Rob Reviews "Smallfoot"

You know that holiday commercial where Santa runs into the M&M’s while he is delivering gifts to a house, and upon seeing each other, they both realize the other DOES exist and they mutually pass out? Now, take that and make it into a full-length animated feature with the voice talents of Channing Tatum, James Corden, Zendaya, Common, LeBron James, Danny DeVito, and more with songs by Christian Contemporary legend Wayne Kirkpatrick and co-directed by his brother Karey and longtime animator Jason Reisig, and I bring you “Smallfoot”.

Tatum plays Migo, a Yeti who lives atop a mountain in a village where life is isolated from the rest of the world. His father, Dorgle (DeVito) is responsible for sounding the gong that they feel brings light to the village each day as told by a number of stones that is kept by the Stonekeeper (Common). Migo is next in line to take his father’s job, and when a test run goes wrong, he winds up outside the village where he runs into a “smallfoot,” who is a human who has crash landed on the mountain. The stones tell the village that this elusive creature does not really exist, and when Migo questions the tales of the stones, he is banished from the village where he meets up with a secret society that believes him. He winds up on an adventure that not only leads him to a smallfoot in the form of wildlife show personality Percy (Corden), who sees Migo as the thing that will get him the respect he deserves in his own career.

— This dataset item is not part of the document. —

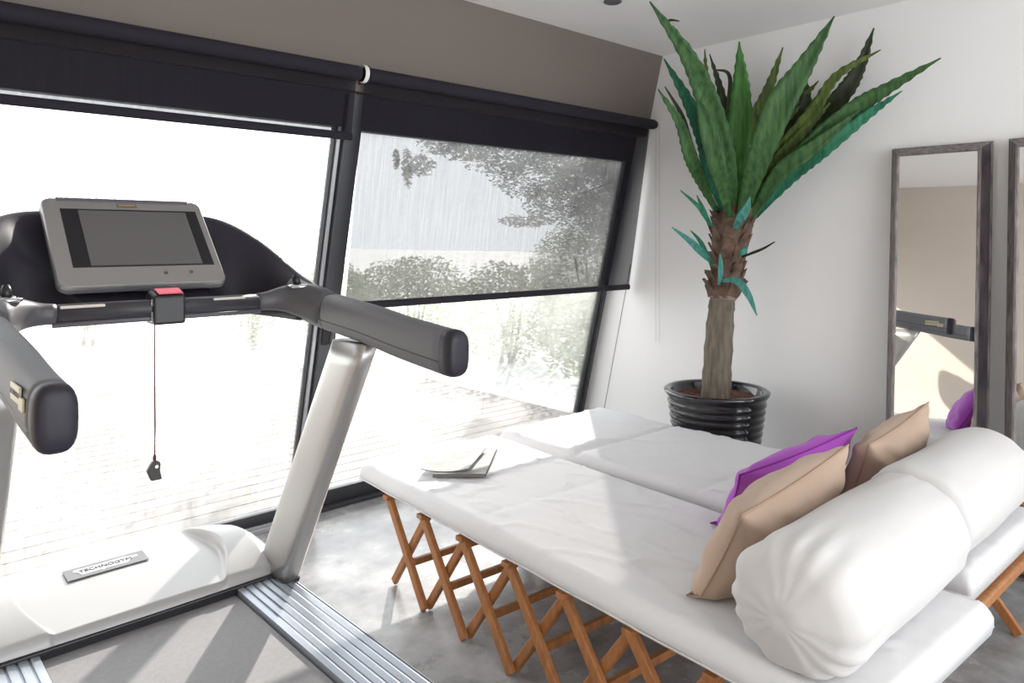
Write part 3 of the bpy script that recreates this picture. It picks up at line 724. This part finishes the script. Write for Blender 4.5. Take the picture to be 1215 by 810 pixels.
# ------------------------------------------------------------------ potted plant
PX, PY = 3.37, 2.112
pl = thing('potted_agave', 'tall agave on a bare trunk in a ribbed black pot in the corner', 'potted plant', (PX, PY, 0))
bm = bmesh.new(); prof = [(.0, .0), (.165, .0), (.18, .012)]
nr = 14
for k in range(nr):
    z0 = .04 + k * .0375; rr = .182 + (.252 - .182) * (k / nr)
    prof += [(rr, z0), (rr + .006, z0 + .011), (rr + .007, z0 + .021), (rr + .003, z0 + .031)]
prof += [(.255, .575), (.268, .59), (.272, .605), (.262, .612), (.240, .610), (.232, .598), (.228, .54), (.0, .54)]
lathe(bm, prof, 72); obj('pot', bm, M['pot'], pl, True)
bm = bmesh.new(); n = 40; cvt = bm.verts.new((0, 0, .572)); prev = None; rr_ = []
for ri in range(1, 9):
    rr_.append([bm.verts.new((.231 * ri / 8 * math.cos(2 * math.pi * k / n), .231 * ri / 8 * math.sin(2 * math.pi * k / n), .566 + .014 * noise.noise(Vector((ri * .9, k * .7, 0))))) for k in range(n)])
for k in range(n): bm.faces.new((cvt, rr_[0][k], rr_[0][(k + 1) % n]))
for a, b in zip(rr_, rr_[1:]):
    for k in range(n): bm.faces.new((a[k], b[k], b[(k + 1) % n], a[(k + 1) % n]))
obj('soil', bm, M['soil'], pl)
TD = 3.83
def lp(px, py, t=TD):
    q = at(px, py, t); return Vector((q.x - PX, q.y - PY, q.z))
trunk_pts = [(849, 478, 36), (850, 455, 34), (852, 420, 33), (854, 390, 32), (856, 365, 30), (858, 350, 30), (861, 335, 28)]
tp = catmull(trunk_pts, 30); bm = bmesh.new()
base = lp(849, 478)
P = [lp(a, b) for a, b, c in tp]; rad = [c / 2 * TD / FPX * (1 + .035 * math.sin(i * 1.3) + .02 * math.sin(i * 2.9)) for i, (a, b, c) in enumerate(tp)]
P[0].z = .55
tube(bm, P, rad, 22); obj('trunk', bm, M['trunk'], pl, True)
# crown of dead leaf stubs
cp = catmull([(857, 352, 30), (860, 340, 40), (863, 315, 36), (866, 290, 42), (869, 265, 46), (870, 250, 36)], 24)
CPs = [lp(a, b) for a, b, c in cp]; CR = [c / 2 * TD / FPX for a, b, c in cp]
bm = bmesh.new(); tube(bm, CPs, CR, 20)
random.seed(4)
for k in range(1, 24, 2):
    nn = 8
    for i in range(nn):
        a = 2 * math.pi * (i + .5 * (k % 2) + random.uniform(-.2, .2)) / nn; c = CPs[k]; r = CR[k] * .93
        out = Vector((math.cos(a), math.sin(a), 0)); tan = Vector((-math.sin(a), math.cos(a), 0)); up = Vector((0, 0, 1))
        w = random.uniform(.028, .042); hgt = random.uniform(.03, .052); th = .010; fl = random.uniform(.014, .034)
        b0 = c + out * r - up * .012
        tp_ = c + out * (r + fl) + up * hgt
        vs = [bm.verts.new(p) for p in (b0 - tan * w, b0 + tan * w, b0 + tan * w - out * th, b0 - tan * w - out * th, tp_ - tan * w * .6, tp_ + tan * w * .55 + up * random.uniform(-.01, .01), tp_ + tan * w * .5 - out * th, tp_ - tan * w * .5 - out * th)]
        for f in ((0, 1, 5, 4), (1, 2, 6, 5), (2, 3, 7, 6), (3, 0, 4, 7), (4, 5, 6, 7), (3, 2, 1, 0)): bm.faces.new([vs[q] for q in f])
obj('leaf_stubs', bm, M['scale'], pl)
bm = bmesh.new(); tube(bm, [lp(857, 354), lp(858, 347)], [.070, .076], 22); obj('fibre_collar', bm, mat('pale_fibre', (.38, .30, .24), .9, var=.4, vscale=40, bump=.6), pl, True)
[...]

While Warner Bros.’ cinematic animation tends to leave me lacking when I leave the theater (the first two “Lego” franchise movies notwithstanding), this one does not fit into that category. I found myself laughing out loud more than once, even with jokes I saw coming a mile away. There are even a couple of sequences that pay tribute to their animation past that gave me a smile and kept the story moving nicely. The voice cast does a nice job here as well, complimented by Gina Rodriguez, “Black-ish” star Yara Shahidi, and Patricia Heaton to the point where I was able to kick back and enjoy the story on the screen and not think about who was who.

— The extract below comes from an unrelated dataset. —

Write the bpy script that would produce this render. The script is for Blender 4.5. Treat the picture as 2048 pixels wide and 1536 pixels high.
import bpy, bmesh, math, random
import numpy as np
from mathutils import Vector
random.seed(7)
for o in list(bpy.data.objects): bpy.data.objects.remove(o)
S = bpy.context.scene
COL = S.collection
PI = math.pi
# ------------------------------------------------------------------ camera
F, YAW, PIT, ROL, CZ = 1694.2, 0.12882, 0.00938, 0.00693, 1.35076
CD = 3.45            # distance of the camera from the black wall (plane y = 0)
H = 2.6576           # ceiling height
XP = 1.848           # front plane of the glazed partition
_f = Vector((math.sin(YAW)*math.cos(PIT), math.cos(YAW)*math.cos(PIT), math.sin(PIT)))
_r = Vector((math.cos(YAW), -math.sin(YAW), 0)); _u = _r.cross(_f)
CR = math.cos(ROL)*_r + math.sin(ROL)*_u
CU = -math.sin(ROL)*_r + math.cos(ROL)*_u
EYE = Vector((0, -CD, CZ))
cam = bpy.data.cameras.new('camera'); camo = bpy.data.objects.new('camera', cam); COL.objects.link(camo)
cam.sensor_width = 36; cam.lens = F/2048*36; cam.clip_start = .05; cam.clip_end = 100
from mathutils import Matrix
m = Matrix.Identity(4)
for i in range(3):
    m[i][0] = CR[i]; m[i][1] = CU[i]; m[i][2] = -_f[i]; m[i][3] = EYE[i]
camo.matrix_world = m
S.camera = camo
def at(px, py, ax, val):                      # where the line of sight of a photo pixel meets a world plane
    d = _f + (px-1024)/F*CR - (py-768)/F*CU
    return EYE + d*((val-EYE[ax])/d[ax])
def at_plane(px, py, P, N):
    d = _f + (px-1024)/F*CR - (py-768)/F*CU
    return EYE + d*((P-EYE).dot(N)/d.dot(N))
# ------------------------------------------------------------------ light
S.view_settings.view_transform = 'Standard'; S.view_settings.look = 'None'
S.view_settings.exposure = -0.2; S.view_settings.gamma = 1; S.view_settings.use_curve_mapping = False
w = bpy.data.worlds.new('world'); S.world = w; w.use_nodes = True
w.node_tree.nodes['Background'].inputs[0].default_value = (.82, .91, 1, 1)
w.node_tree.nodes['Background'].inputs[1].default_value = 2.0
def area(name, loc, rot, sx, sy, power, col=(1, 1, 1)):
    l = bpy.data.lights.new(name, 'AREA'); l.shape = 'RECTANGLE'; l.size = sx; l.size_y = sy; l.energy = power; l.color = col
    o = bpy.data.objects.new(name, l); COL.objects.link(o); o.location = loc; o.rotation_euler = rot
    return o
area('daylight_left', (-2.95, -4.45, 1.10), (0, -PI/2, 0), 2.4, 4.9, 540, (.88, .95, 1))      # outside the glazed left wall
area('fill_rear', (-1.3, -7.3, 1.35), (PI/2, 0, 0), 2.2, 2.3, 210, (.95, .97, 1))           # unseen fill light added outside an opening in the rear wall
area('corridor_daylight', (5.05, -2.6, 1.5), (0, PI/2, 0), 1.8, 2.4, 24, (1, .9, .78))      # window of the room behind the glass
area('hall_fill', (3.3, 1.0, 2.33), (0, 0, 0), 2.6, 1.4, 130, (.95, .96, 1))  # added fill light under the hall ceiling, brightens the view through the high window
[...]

The odd part here is that the one thing that fell flat for me was the music. Although there was not as much of it as I thought there would be given the opening of the film, it was still just not great songwriting, especially given how prolific and amazing of a writer and performer Kirkpatrick is. I have been a fan of his for literally decades, and the songs used (even with seasoned performers that there are in this cast) seemed to be dumbed down too much to try to get to its target audience. This film would be better served if it were just a straight story and not try to find the next “Let it Go” in order to make this a film that would resonate more solidly as it’s script is strong enough to stand on its own.

I was very pleasantly surprised by “Smallfoot,” which was much better than it had to be. This could be a sleeper hit with kids that works well as a standalone story. Even though there is a possibility of more to come, I would personally prefer not in order to not water it down. (I now see that there is a pun there, but it totally was not intended.)